HW 8 Solutions
STA 211 Spring 2023 (Jiang)
Note that each \(Y_i\) is i.i.d. distributed with \(N(X_i\beta, \sigma^2)\).
\[\begin{align*} \mathcal{L} (\beta) &= \prod_{i = 1}^n f_Y(y_i)\\ &= \prod_{i = 1}^n \frac{i = 1}{n} \frac{1}{\sqrt{2\pi\sigma^2}}\exp\left(-\frac{(Y_i - X_i\beta)}{2\sigma^2} \right)\\ &= (2\pi\sigma^2)^{-n/2}\exp\left(-\frac{\sum_{i = 1}^n(Y_i - X_i\beta)^2}{2\sigma^2}\right)\\ \log\mathcal{L} (\beta) &= -\frac{n}{2}\log(2\pi) - \frac{n}{2}\log(\sigma^2) - \frac{1}{2\sigma^2}\sum_{i = 1}^n (Y_i - X_i\beta)^2\\ \frac{\partial}{\partial \beta}\log\mathcal{L} (\beta) &= \frac{\partial}{\partial \beta}\left( - \frac{1}{2\sigma^2}\sum_{i = 1}^n (Y_i - X_i\beta)^2 \right)\\ &= \frac{\partial}{\partial \beta}\left( - \frac{1}{2\sigma^2}\sum_{i = 1}^n Y_i^2 - 2X_i\beta Y_i + (X_i\beta)^2 \right)\\ &= \frac{1}{\sigma^2}\sum_{i = 1}^n X_iY_i - \frac{1}{\sigma^2}\sum_{i = 1}^n X_i^2\beta \end{align*}\]
Setting equal to 0 and solving for a candidate MLE:
\[\begin{align*} \sum_{i = 1}^n X_i^2\beta &= \sum_{i = 1}^n X_iY_i\\ \widehat{\beta} &= \frac{\sum_{i = 1}^n X_iY_i}{\sum_{i = 1}^n X_i^2} \end{align*}\]

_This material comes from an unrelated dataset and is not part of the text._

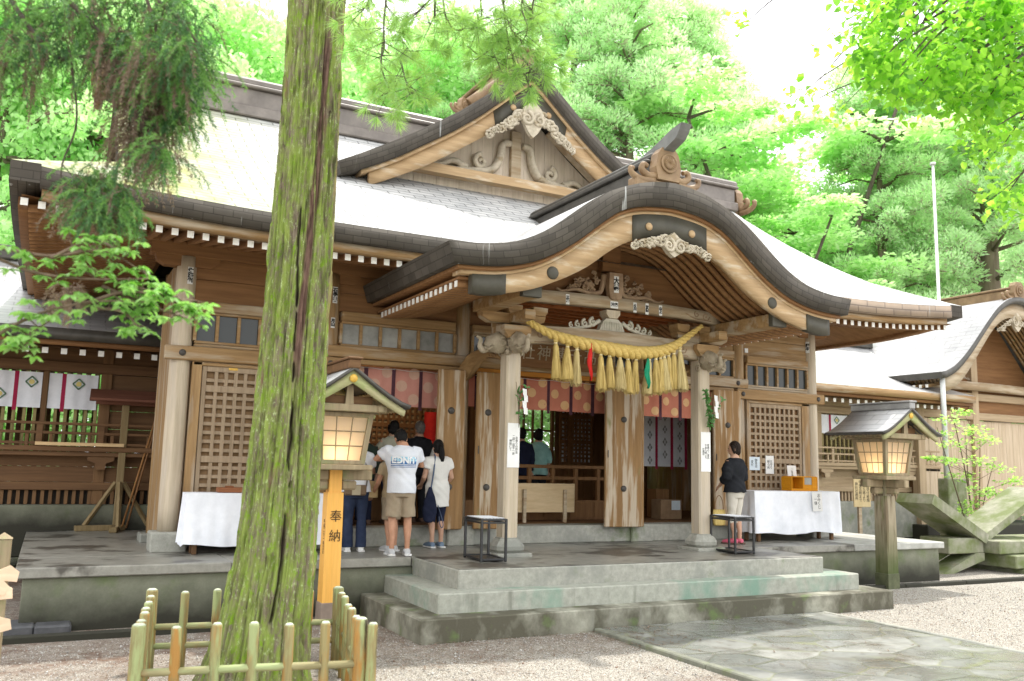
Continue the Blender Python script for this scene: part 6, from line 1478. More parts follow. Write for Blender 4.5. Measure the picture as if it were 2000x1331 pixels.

Verifying that it is indeed the MLE:
\[\begin{align*} \frac{\partial}{\partial \beta}\left(\frac{1}{\sigma^2}\sum_{i = 1}^n X_iY_i - \frac{1}{\sigma^2}\sum_{i = 1}^n X_i^2\beta\right) &= -\frac{1}{\sigma^2}\sum_{i = 1}^n X_i^2\\ &< 0. \end{align*}\]
For the ordinary least squares estimator, note the following for a vector \(X\) (these are all scalar quantities):
\[\begin{align*} X^TX &= \sum_{i = 1}^n X_i^2\\ X^TY &= \sum_{i = 1}^n X_iY_i \end{align*}\]
Thus
\[\begin{align*} (X^TX)^{-1}X^TY &= \frac{\sum_{i = 1}^n X_iY_i}{\sum_{i = 1}^n X_i^2}\\ &= \widehat{\beta} \end{align*}\]
Note that each \(Y_i\) is i.i.d. distributed with \(f_Y(y) = \theta y^{-\theta + 1}\) (for appropriate values of \(y\) and \(\theta\)).
\[\begin{align*} \mathcal{L}(\theta) &= \prod_{i = 1}^n f_Y(y_i)\\ &= \prod_{i = 1}^n \theta y_i^{-\theta + 1}\\ &= n\theta \prod_{i = 1}^n y_i^{-\theta + 1}\\ \log \mathcal{L}(\theta) &= n\log(\theta) + (1 - \theta) \sum_{i = 1}^n \log(y_i)\\ \frac{\partial}{\partial \theta}\log\mathcal{L} (\theta) &= \frac{n}{\theta} - \sum_{i = 1}^n \log (y_i) \end{align*}\]
Setting equal to 0 and solving for a candidate MLE:
\[\begin{align*} \frac{n}{\theta} &= \sum_{i = 1}^n \log (y_i)\\ \widehat{\theta} &= \frac{n}{\sum_{i = 1}^n \log (y_i)} \end{align*}\]
Verifying that it is indeed the MLE:
\[\begin{align*} \frac{\partial}{\partial \theta}\left( \frac{n}{\theta} - \sum_{i = 1}^n \log (y_i)\right) &= -n\theta^{-2}\\ &< 0. \end{align*}\]
Note that each \(Y_i\) is i.i.d. distributed with \(f_Y(y) = \theta(1 - \theta)^{y - 1}\) (for appropriate values of \(y\) and \(\theta\)).
\[\begin{align*} \mathcal{L}(\theta) &= \prod_{i = 1}^n f_Y(y_i)\\ &= \prod_{i = 1}^n \theta(1 - \theta)^{y_i - 1}\\ &= \theta^n (1 - \theta)^{\sum_{i = 1}^n y_i - n}\\ \log \mathcal{L}(\theta) &= n\log (\theta) + \left(\sum_{i = 1}^n y_i - n\right)\log(1 - \theta)\\ \frac{\partial}{\partial \theta}\log \mathcal{L}(\theta) &= \frac{n}{\theta} - \frac{\sum_{i = 1}^n y_i - n}{1 - \theta} \end{align*}\]
Setting equal to 0 and solving for a candidate MLE for \(\theta\):
\[\begin{align*} \frac{n}{\theta} &= \frac{\sum_{i = 1}^n y_i - n}{1 - \theta}\\ \widehat{\theta} &= \frac{n}{\sum_{i = 1}^n y_i} \end{align*}\]
Verifying that it is indeed the MLE for \(\theta\):
\[\begin{align*} \frac{\partial}{\partial \theta}\left( \frac{n}{\theta} - \frac{\sum_{i = 1}^n y_i - n}{1 - \theta}\right) &= -n\theta^{-2} - \frac{\sum_{i = 1}^n y_i - n}{(1 - \theta)^2}\\ &< 0. \end{align*}\]
Thus the MLE for \(\theta^{-1}\) is \[\frac{1}{n}\sum_{i = 1}^n y_i.\]